In the Reception year at Monks Risborough, a very strong partnership with parents is forged. Research has shown there to be a significant impact upon a child’s academic progress and emotional well-being when home supports the school learning. To aid this triangulation, weekly learning is displayed in the classroom window so parents know what they can re-enforce at home with conversations, games and joining in play. Children choose their own Library and reading books to bring home and it is expected that these will be read at home daily to maximise access to the ongoing curriculum.

 

Key Stage 1 and 2

Our approach to the implementation of core and foundation subject learning:

Our termly / half termly overviews enable opportunities within the planning stage to link together all areas of learning (or those that are applicable) so that children’s learning is enriched through focusing on a common thread.  These overviews help us to identify how a deeper knowledge base can be developed from which the children can practise and embed the key skills of reading, writing and maths.  Our overviews also guide teaching to ensure that opportunities to cover our core curriculum foundations are met termly.  Each overview will identify the outcome the term’s learning is building up to.

 

- Long term planning:

Long term planning provides a brief overview of all individual subjects and topics taught within the year.  It details when the topic will be taught, ensuring we have appropriate coverage for each area of learning across the school.

 

-Medium term planning:

Medium term planning provides an overview of the objectives for each subject on a weekly basis, outlining the key progression in skills across a set period of time (usually one term).

 

-Short term planning:

Short term planning is the daily lesson with more extensive details of each activity.  Within this, specific groups of pupils are identified and strategies to support each group (or individual) are outlined.

 

Home learning

To support, extend or explore curriculum opportunities further, as well as to help children develop positive routines and study skills ready for the next stage of their education,  home learning is set across the school.  The expectation for the amount of homework to be carried out is tailored to the children’s age and has been reviewed through parental questionnaires to help the school ensure that the amount of homework set is manageable. 

What does your child learn at school each day? Find information about our curriculum subjects here.

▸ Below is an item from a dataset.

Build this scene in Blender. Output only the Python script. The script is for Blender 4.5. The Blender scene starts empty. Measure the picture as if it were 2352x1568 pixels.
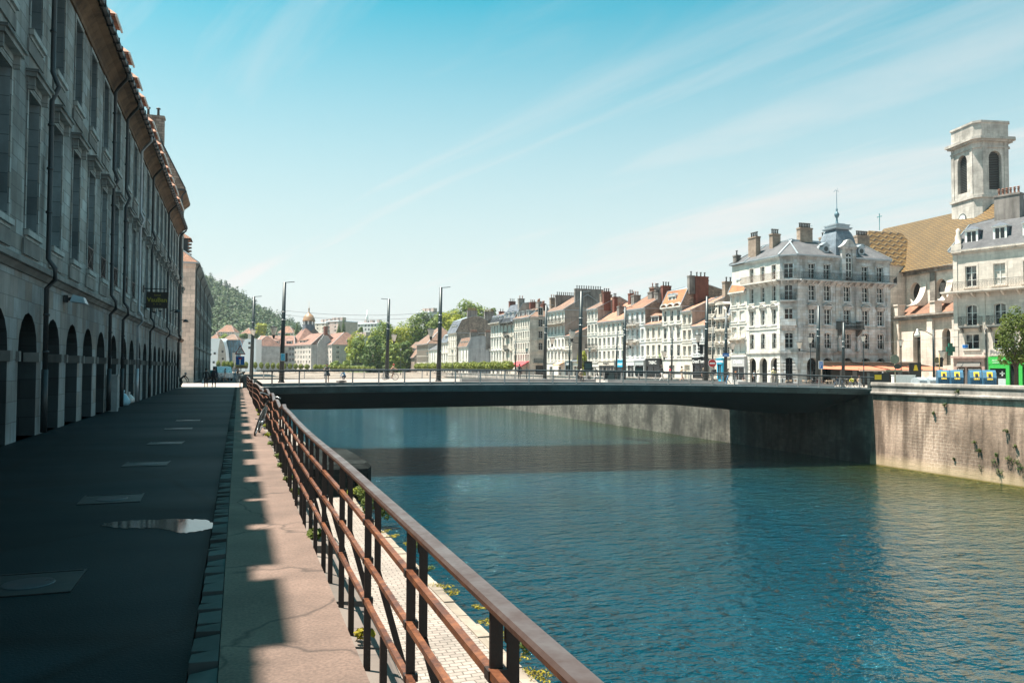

Assessing and tracking children's learning

 

We track our children's progress using a system called Target Tracker.

 

Within this system, children are expected to make 6 steps of progress each year which enables us to monitor whether they are on track to be ready for the next stage of their education.  We will implement interventions if it looks they are not on track.  Children's progress is rarely on  straight trajectory and we will always look at earlier progress too. 

 

The 6 steps are:

 

b   - beginning the year's objectives

b+ - working within the year group's objectives

w   - working towards the expected standard for the year group

w+ - close to but at risk of not reaching the expected standard

s    - working securely at the expected standard

s+  - working at greater depth within the year group's expectations

 

Each letter will be preceded by a number for the year group the child is in.